New Jersey's trout fishery is mostly a put-and-take effort. Brown, brook and rainbow trout 9 to 11 inches long are stocked from late March to mid-May.

Along with these good-sized trout, much bigger breeders are also stocked to excite those anglers skilled or lucky enough to catch one. I've seen these 5-pound trophies being caught by fishermen each spring.

A rule of thumb is that most of these stocked fish don't live through the heat of summer. But that isn't a hard and fast truth. During a heat wave this past summer, I watched an estimated 5-pound brown trout mulling about near a storm drain in a lake that feeds a tributary of the Rahway

During my early-morning hikes through the hills surrounding this particular lake, I'd always stop at a storm drain, and there was this trout in two feet of water, hanging out with the largemouths.

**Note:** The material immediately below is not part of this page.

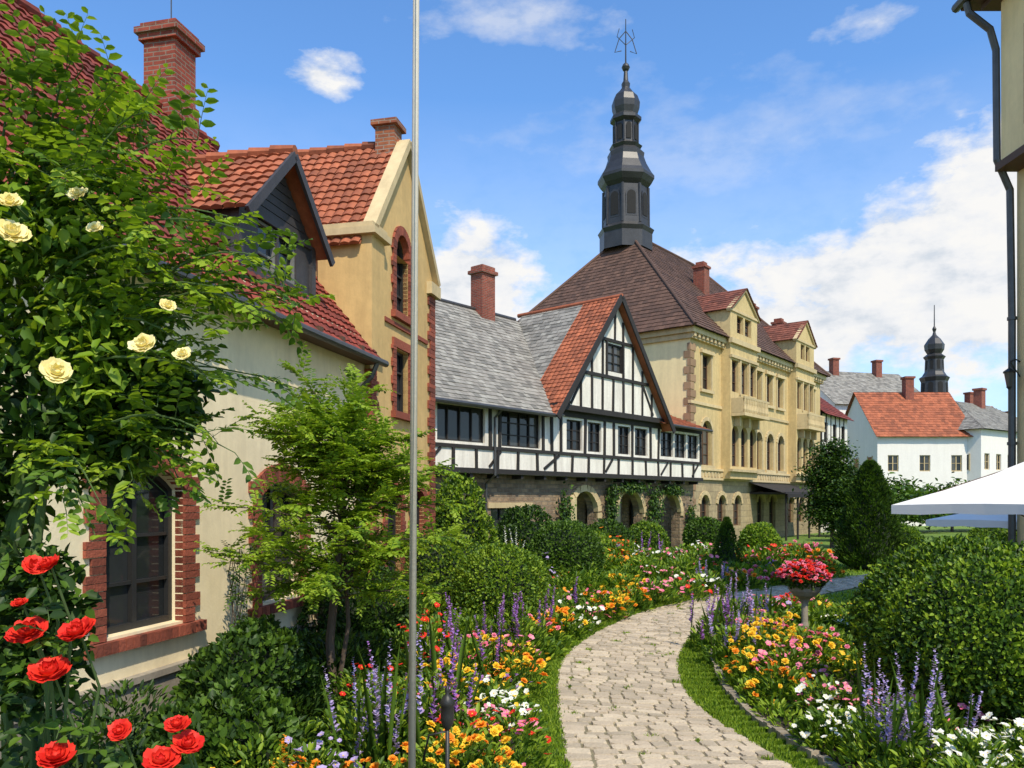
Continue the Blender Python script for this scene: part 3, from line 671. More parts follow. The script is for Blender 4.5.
sx_,sy_=ra+.1,ry+.25
mb=MB(); mb.lathe([(r*kz*.98,Zy(y)) for r,y in prof],sx_,sy_,8,0,.5)
for k in range(8):
    a=math.pi/4*k; ca,sa=math.cos(a),math.sin(a)
    a2=a+math.pi/8; ca2,sa2=math.cos(a2),math.sin(a2)
    mb.tube([(sx_+1.44*ca2,sy_+1.44*sa2,Zy(228)),(sx_+1.42*ca2,sy_+1.42*sa2,Zy(190))],.1,6)
    mb.tube([(sx_+.78*ca2,sy_+.78*sa2,Zy(144)),(sx_+.78*ca2,sy_+.78*sa2,Zy(124))],.06,6)
    def panel(r,w,z0_,z1_,m):
        p=arc(-w,w,z1_-w,w*.99,8); pts=[(-w,z0_)]+p+[(w,z0_)]
        vs=[(sx_+r*ca-x*sa,sy_+r*sa+x*ca,z) for x,z in pts]; mb.poly(vs,m)
    panel(1.375,.36,Zy(222),Zy(195),0); panel(1.40,.27,Zy(220),Zy(197),1); panel(.76,.16,Zy(142),Zy(126),1)
mb.lathe([(.02,Zy(72)),(.2,Zy(69)),(.27,Zy(66.5)),(.2,Zy(64)),(.02,Zy(61))],sx_,sy_,12)
mb.tube([(sx_,sy_,Zy(70)),(sx_,sy_,Zy(18))],[.06,.03],6)
for s in (-1,1):
    mb.tube([(sx_,sy_,Zy(30)),(sx_+s*.3,sy_-s*.3,Zy(38)),(sx_+s*.5,sy_-s*.5,Zy(52)),(sx_+s*.2,sy_-s*.2,Zy(50))],.03,5)
    mb.tube([(sx_,sy_,Zy(44)),(sx_+s*.4,sy_-s*.4,Zy(36)),(sx_+s*.3,sy_-s*.3,Zy(28))],.025,5)
mb.obj('spire',[spire_m,interior],e)
# ---------------------------------------------------------------- generic far houses
def house(name,loc,rot,L,D,eh,rh,wm,rm,rows=2,cols=4,timber=False,chim=0,hip=False,gw=True):
    e=empty(name,loc,rot); mb=MB(); ops=[]
    for r in range(rows):
        z=.9+r*(eh-.3)/rows
        for c in range(cols):
            x=(c+.5)*L/cols; ops.append((x-.5,x+.5,z,z+1.5,0))
    wall(mb,0,L,0,eh,ops,dep=.2)
    g=[(0,0,0),(0,D,0),(0,D,eh)]+([] if hip else [(0,D/2,rh)])+[(0,0,eh)]
    mb.poly(g); mb.poly([(L,p[1],p[2]) for p in g]); mb.poly([(0,D,0),(L,D,0),(L,D,eh),(0,D,eh)])
    mb.obj('walls',[wm],e)
    mb=MB()
    for o in ops: window(mb,o,0,.16,2,2,.08)
    if gw:
        for r in range(rows):
            for c in range(3):
                y=(c+.5)*D/3; z=.9+r*(eh-.3)/rows; mb.box(-.03,.02,y-.45,y+.45,z,z+1.4,1); mb.box(-.06,.01,y-.55,y-.45,z-.1,z+1.5,0); mb.box(-.06,.01,y+.45,y+.55,z-.1,z+1.5,0)
    mb.obj('windows',[wood if timber else trimst,glass],e)
    mb=MB(); o=.45; t=(rh-eh)/(D/2)
    if hip:
        hl=D/2; A=(-o,-o,eh);B=(L+o,-o,eh);Cc=(L+o,D+o,eh);Dd=(-o,D+o,eh);R0=(hl,D/2,rh);R1=(L-hl,D/2,rh)
        hipside(mb,A,B,R1,R0);hipside(mb,Dd,A,R0,R0);hipside(mb,B,Cc,R1,R1);hipside(mb,Cc,Dd,R0,R1)
    else:
        s2=math.hypot(1,t); LL=(D/2+o)*s2
        tiles(mb,(-.3,-o,eh-o*t+.05),(1,0,0),(0,1/s2,t/s2),[(0,0),(L+.6,0),(L+.6,LL),(0,LL)],.36,.36,0)
        tiles(mb,(-.3,D+o,eh-o*t+.05),(1,0,0),(0,-1/s2,t/s2),[(0,0),(L+.6,0),(L+.6,LL),(0,LL)],.36,.36,0)
    mb.obj('roof',[rm],e)
    if timber:
        mb=MB(); 
        for x in np.arange(0,L+.1,1.1): mb.box(x-.07,x+.07,-.04,.03,eh*.45,eh)
        for z in (eh*.45,eh*.7,eh-.2): mb.box(0,L,-.05,.03,z,z+.16)
        mb.obj('timber_frame',[wood],e)
    if chim:
        mb=MB()
        for k in range(chim):
            x=L*(k+.6)/(chim+.2); mb.box(x,x+.8,D/2-.9,D/2-.1,rh-1.2,rh+1.3); mb.box(x-.1,x+.9,D/2-1,D/2,rh+1.3,rh+1.5)
        mb.obj('chimneys',[redbr],e)
    return e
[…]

Since I keep a rod in the family van and my fishing license in my glove compartment, I decided to try and entice this fine specimen with everything at my disposal.

I favor artificials and particularly, a gold Acme Phoebe. But each time I got near the big brown, it darted off into the depths. So clearly, some of these trout do survive the summer!

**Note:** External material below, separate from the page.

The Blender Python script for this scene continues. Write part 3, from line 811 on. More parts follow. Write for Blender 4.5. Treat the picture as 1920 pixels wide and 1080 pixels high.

Last time I checked, well into September, the fish was still there, lolling about with a school of juvenile largemouths. And while casting during my early-morning walks along the river in midsummer, I've taken my share of smaller browns.

Perhaps my best day came last spring, during an unplanned trip to an area of the river flowing past a waterfall and under the Garden State Parkway near Exit 136.

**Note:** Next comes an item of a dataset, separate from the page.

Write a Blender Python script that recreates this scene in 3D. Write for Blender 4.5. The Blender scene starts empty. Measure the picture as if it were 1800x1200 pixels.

If you've headed south on the Parkway toward the Shore, you must have seen this spot and the anglers it attracts. But you might not know it's chock-full of hungry stocked trout.

There's an unfinished hiking trail here. While investigating this small piece of trout heaven, I wasn't really expecting much, but was surprised to find myself battling a feisty rainbow near a thicket of wild blackberries.

More trout came, one after another, pouncing on the little lure with gusto, until I realized I really had no place to keep them. I simply hadn't anticipated that much luck. As a result, I released each fish back into the river, where they got to fight another day.